Yikes. It's been awhile since I've had the time to make a comment here. I've been making a concentrated effort to actually study more, and it seems to have paid off. I actually passed my first algebra test. With an "A". Talk about excited. I really wanted to jump up and do a little happy dance, but I figured that might be rather out of place. Somehow I managed to keep my excitement down and pay attention to the lecture that day. It's amazing what a boost to someone's confidence can do for their ability to work.

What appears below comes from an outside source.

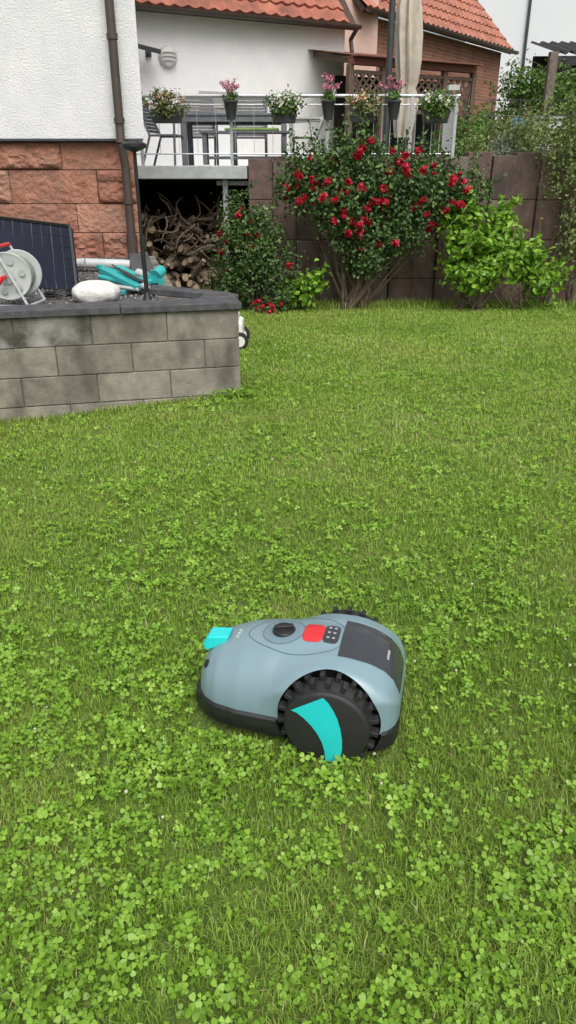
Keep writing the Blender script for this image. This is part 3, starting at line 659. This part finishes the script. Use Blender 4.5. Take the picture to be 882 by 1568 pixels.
for i in range(70):
    x=random.uniform(-2.4,-1.0); z=random.uniform(.4,.9); p=Vector((x,11.35+random.random()*.3,z)); pts=[p]
    d=Vector((random.gauss(0,1),random.gauss(0,.5),random.gauss(0,.4))).normalized()
    for k in range(4): d=(d+Vector((random.gauss(0,.4),random.gauss(0,.3),random.gauss(0,.4)))).normalized(); p=p+d*.12; pts.append(p)
    b.tube(pts,[.018,.015,.012,.01,.006],6,0)
b.make('logs',[wood,woodend],fw,smooth=60)
# ---------------------------------------------------------------- items on the bed
an=empty('antenna_pole'); b=B(); ax,ay=-1.045,5.66
b.cyl((ax,ay,.6),(ax-.01,ay,1.02),.017,n=12); b.cyl((ax-.01,ay,1.0),(ax-.012,ay,1.60),.013,n=12); b.cyl((ax,ay,.98),(ax,ay,1.04),.022,n=12)
b.lathe((ax-.012,ay,1.595),[(.02,0),(.07,.02),(.085,.03),(.085,.05),(.06,.062),(.01,.066)],28)
b.cyl((ax,ay,.6),(ax,ay,.66),.04,.018,12); b.make('pole_and_receiver',blackp,an,smooth=35)
sp=empty('solar_panel')
A=Vector((-1.66,6.02,.60));Bq=Vector((-1.79,6.5,1.06));Cq=Vector((-2.95,7.15,1.13));Dq=Vector((-2.82,6.67,.62))
b=B(); ex=(Dq-A); ey=(Bq-A); nz=ex.cross(ey).normalized()
if nz.y>0: nz=-nz
b.add([A,Bq,Cq,Dq,A-nz*.035,Bq-nz*.035,Cq-nz*.035,Dq-nz*.035],[(0,1,2,3),(7,6,5,4),(0,4,5,1),(1,5,6,2),(2,6,7,3),(3,7,4,0)],0)
for i in range(1,12):
    t=i/12; p=A+ex*t+nz*.002; b.beam(p,p+ (Bq-A).lerp(Cq-Dq,t),.003 if i%2 else .007,.002,1)
for i in range(1,6):
    t=i/6; b.beam(A+ey*t+nz*.003,Dq+(Cq-Dq)*t+nz*.003,.004,.002,1)
for p,q in((A,Bq),(Bq,Cq),(Cq,Dq),(Dq,A)): b.beam(p+nz*.006,q+nz*.006,.02,.02,2)
b.make('panel',[solar,solarline,blackp],sp)
hr=empty('hose_reel'); b=B(); hx,hy=-1.93,5.30; ry=Matrix.Rotation(R(12),3,'Z')@Matrix.Rotation(R(90),3,'X')
b.lathe((hx,hy,.82),[(.155,-.0),(.16,.01),(.155,.02),(.13,.012),(.05,.02),(.05,.03),(.02,.03)],32,0,ry)
b.lathe((hx+.02,hy+.17,.82),[(.155,0),(.16,.01),(.155,.02)],32,0,ry)
b.lathe((hx+.02,hy+.16,.82),[(.09,0),(.09,.14)],24,0,ry)
for i in range(5):
    b.lathe((hx+.005*i,hy+.03+.026*i,.82),[(.10,-.012),(.125,0),(.10,.012)],24,3,ry)
for i in range(6):
    a=i*math.pi/3+.2; c=ry@Vector((math.cos(a)*.10,math.sin(a)*.10,.022)); b.cyl(Vector((hx,hy,.82))+c,Vector((hx,hy,.82))+c+ry@Vector((0,0,.006)),.022,n=12,mi=2)
c0=Vector((hx,hy-.05,.82))
b.tube([c0+Vector((-.05,-.0,.19)),c0+Vector((.14,-.03,-.19))],.010,8,2); b.tube([c0+Vector((-.05,-.0,.19)),c0+Vector((-.18,-.03,-.19))],.010,8,2)
b.tube([c0+Vector((-.03,.25,.19)),c0+Vector((.17,.25,-.19))],.010,8,2); b.tube([c0+Vector((-.05,0,.19)),c0+Vector((-.03,.25,.19))],.014,8,1)
b.tube([c0+Vector((-.18,-.03,-.19)),c0+Vector((.14,-.03,-.19)),c0+Vector((.17,.25,-.19))],.010,8,2)
b.tube([c0+Vector((-.09,0,.15)),c0+Vector((-.02,0,.20))],.018,10,1); b.tube([c0,c0+Vector((0,-.05,0)),c0+Vector((-.05,-.06,-.06))],.014,8,1)
b.make('reel',[M('reel_grey',(.42,.44,.42),(.5,.52,.5),6,.5),redp,galv,M('hose_grey',(.2,.22,.2),None,rough=.6)],hr,smooth=40)
gl=empty('white_bag'); b=B(); nb=36; vs=[]
prof=[(.03,-.075),(.12,-.07),(.155,-.04),(.165,0),(.15,.035),(.11,.06),(.04,.072),(.005,.074)]
for r,z in prof:
    for i in range(nb):
        a=2*math.pi*i/nb; rr=r*(1+.05*math.sin(a*5+z*40)+.03*math.sin(a*11)); vs.append((-1.40+rr*math.cos(a)*1.05,5.55+rr*math.sin(a),.68+z*(1+.08*math.sin(a*3))))
b.add(vs,[(k*nb+i,k*nb+(i+1)%nb,(k+1)*nb+(i+1)%nb,(k+1)*nb+i) for k in range(len(prof)-1) for i in range(nb)]+[tuple(range((len(prof)-1)*nb,len(prof)*nb))])
b.make('bag',M('white_fabric',(.55,.55,.51),(.70,.70,.66),9,.8,.6,14,bdist=.03),gl,smooth=70)
tt_=empty('turquoise_garden_tools'); b=B()
for (p,q,w_,h_) in [((-1.50,6.25,.75),(-1.15,5.90,.655),.07,.04),((-1.55,6.3,.77),(-1.08,6.0,.68),.03,.03),((-1.4,6.35,.76),(-1.08,6.05,.68),.06,.025),((-1.25,6.2,.66),(-1.02,6.08,.71),.07,.08),((-1.6,6.0,.64),(-1.25,5.85,.63),.04,.03),((-1.1,6.3,.72),(-1.0,6.05,.68),.05,.05)]:
    b.beam(p,q,w_,h_,0)
b.cyl((-1.52,6.2,.70),(-1.12,5.92,.66),.020,n=12,mi=0); b.cyl((-1.45,6.05,.66),(-1.15,5.88,.645),.014,n=12,mi=1); b.cyl((-1.04,6.05,.73),(-1.0,6.12,.76),.045,n=16,mi=0); b.cyl((-1.12,5.9,.67),(-1.06,5.86,.66),.026,.016,12,1)
b.cyl((-1.2,6.15,.74),(-1.12,6.1,.72),.032,n=14,mi=1)
for i in range(5): b.cyl((-1.42+.06*i,6.25-.05*i,.79-.02*i),(-1.24+.05*i,6.02-.04*i,.72-.012*i),.006,n=6,mi=2)
b.make('tools',[tealp,greyp,anth],tt_,smooth=40,bevel=.006)
e=empty('coiled_cable'); b=B(); pts=[Vector((-1.72+.11*math.cos(a)*(1+.1*math.sin(a*.7)),5.75+.09*math.sin(a),.62+.004*a/3+.006*math.sin(a*2.3))) for a in np.linspace(0,24,90)]; b.tube(pts,.006,6); b.make('cable',blackp,e,smooth=60)
e=empty('grey_pipe'); b=B(); b.tube([(-2.2,7.4,.66),(-1.9,7.3,.68),(-1.5,7.35,.66)],.045,14); b.make('pipe',greyp,e,smooth=50)
e=empty('garden_cart'); b=B(); cx,cy=-.59,7.35; cz=float(zg(cx,cy))
b.box((cx-.1,cy+.05,cz+.19),(.5,.3,.16),0); b.box((cx-.1,cy+.05,cz+.30),(.42,.26,.06),0)
o=b.make('body',whitep,e,bevel=.03,seg=3); b=B()
rx=Matrix.Rotation(R(90),3,'X')
for s in(-.26,.12):
    for yy in(-.13,.21):
        b.lathe((cx+s,cy+yy,cz+.085),[(.055,-.02),(.085,-.015),(.085,.015),(.055,.02)],24,0,rx); b.lathe((cx+s,cy+yy,cz+.085),[(.05,-.023),(.052,.023)],20,1,rx)
b.make('wheels',[rubber,whitep],e,smooth=40)

# ---------------------------------------------------------------- robotic lawn mower
mw=empty('robotic_lawn_mower')
def interp(x,tab):
    xs_=[t[0] for t in tab][::-1]; ys_=[t[1] for t in tab][::-1]; return float(np.interp(x,xs_,ys_))
Tt=[(.412,.115),(.408,.145),(.395,.180),(.375,.204),(.34,.228),(.27,.254),(.2,.270),(.12,.281),(.04,.285),(-.04,.282),(-.10,.270),(-.14,.250),(-.165,.222),(-.18,.180),(-.188,.115)]
Wt=[(.412,.035),(.408,.068),(.395,.102),(.375,.127),(.34,.149),(.27,.165),(.2,.169),(.165,.171),(.12,.176),(.04,.182),(-.04,.182),(-.10,.180),(-.14,.170),(-.165,.152),(-.18,.128),(-.188,.09)]
ZB=.095
def smax(a,b_,k=.02):
    h=max(k-abs(a-b_),0)/k; return max(a,b_)+h*h*k*.25
def H(x,y):
    T=interp(x,Tt); hw=interp(x,Wt)
    wdm=hw if x>.18 else hw-.022*min(1,(.18-x)/.1)
    q=min(1,abs(y)/wdm); dome=ZB+(T-ZB)*(1-q**2.6)**(1/2.2)
    f=0
    if abs(x)<.19:
        zf=.120+.150*math.sqrt(max(0,1-abs(x/.192)**2.1)); q=min(1,abs(abs(y)-.115)/.072); f=ZB+(zf-ZB)*(1-q**2.7)**(1/2.7)
    return max(ZB+.002,smax(dome,f,.045))
b=B(); xs_=[]; nX=110; nY=60
for i in range(nX+1):
    t=i/nX; xs_.append(-.188+(.6)*(.5-.5*math.cos(math.pi*t)))
top=[];bot=[]
for x in xs_:
    hw=interp(x,Wt)
    for j in range(nY+1):
        y=hw*math.sin(math.pi/2*(j/nY*2-1)); top.append((x,y,H(x,y))); bot.append((x,y,.088))
w_=nY+1; fs=[]; nt_=len(top)
for i in range(nX):
    for j in range(nY):
        a=i*w_+j; fs.append((a,a+w_,a+w_+1,a+1)); fs.append((nt_+a,nt_+a+1,nt_+a+w_+1,nt_+a+w_))
    a=i*w_; fs.append((a,nt_+a,nt_+a+w_,a+w_)); a=i*w_+nY; fs.append((a,a+w_,nt_+a+w_,nt_+a))
for j in range(nY):
    fs.append((j,j+1,nt_+j+1,nt_+j)); a=nX*w_+j; fs.append((a,nt_+a,nt_+a+1,a+1))
b.add(top+bot,fs); body=b.make('shell',[bodym,blackp])
def cutter(r,zc):
    b=B()
    for s in(1,-1): b.cyl((0,s*.112,zc),(0,s*.30,zc),r,n=72)
    c=b.make('cutter',blackp); c.data.materials.clear(); c.data.materials.append(blackp); c.data.materials.append(blackp); return c
def apply_mods(o):
    dg=bpy.context.evaluated_depsgraph_get(); dg.update(); me=bpy.data.meshes.new_from_object(o.evaluated_get(dg)); o.modifiers.clear(); o.data=me
md=body.modifiers.new('r','REMESH'); md.mode='VOXEL'; md.voxel_size=.0040; md.use_smooth_shade=True
md=body.modifiers.new('s','SMOOTH'); md.factor=.5; md.iterations=18
bpy.context.view_layer.update(); apply_mods(body)
body.data.materials.clear(); body.data.materials.append(bodym); body.data.materials.append(blackp)
body.data.polygons.foreach_set('material_index',[0]*len(body.data.polygons))
bvh=BVHTree.FromPolygons([v.co[:] for v in body.data.vertices],[p.vertices[:] for p in body.data.polygons])
WZ=.122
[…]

In other news, I've come to realize (now even more than before) that parents have got to stop treating thier little girls like pristine china dolls. I know all parents aren't like this, but I can honestly say that over 90% of the ones I know are. My son plays soccer, and due to a lack of membership this season, it's become a co-ed league. Our last game was one in which we had to play one of the girls teams. There was a light rain and since it was early in the morning, it was still sort of drab and cold. Most of the girls stood on the field crying, though I will say there were a few that seemed to be enjoying it. Regardless, the girls parents stopped the game, on account of the terrible storm (bet you never knew a light drizzle was life threatening, did you?). I made the comment that if I had a girl, I wouldn't treat her like a delicate crystal vase. I would show her how to be strong, and know that she could do anything that anyone else could do.

I thought...

My daughter would grow up strong. She'd have options and choices and never feel limited to what kind of books she should read or toys she could play with. My daughter would have a closet full of dresses and jeans and in her toy chest you'd find dolls nestled against baseballs and whatever people consider to be traditional non-feminine toys. As she grew up I'd teach her to fight hard and stand up for herself. I'd show her that looks are really secondary to the spectacular brain she had been given, and that having a boyfriend was probably about as important as having namebrand clothing, both of which won't affect your life in any significant way. We'd browse colleges together and I'd help her make her OWN decisions, listening to her but never pointing which direction I thought she should go.

She'd grow up to be strong, opinionated, and ready to face the world -- a world that, regardless of what some might say, is still heavily tilted in the men's favor.

And damn it, she'd play soccer in the rain.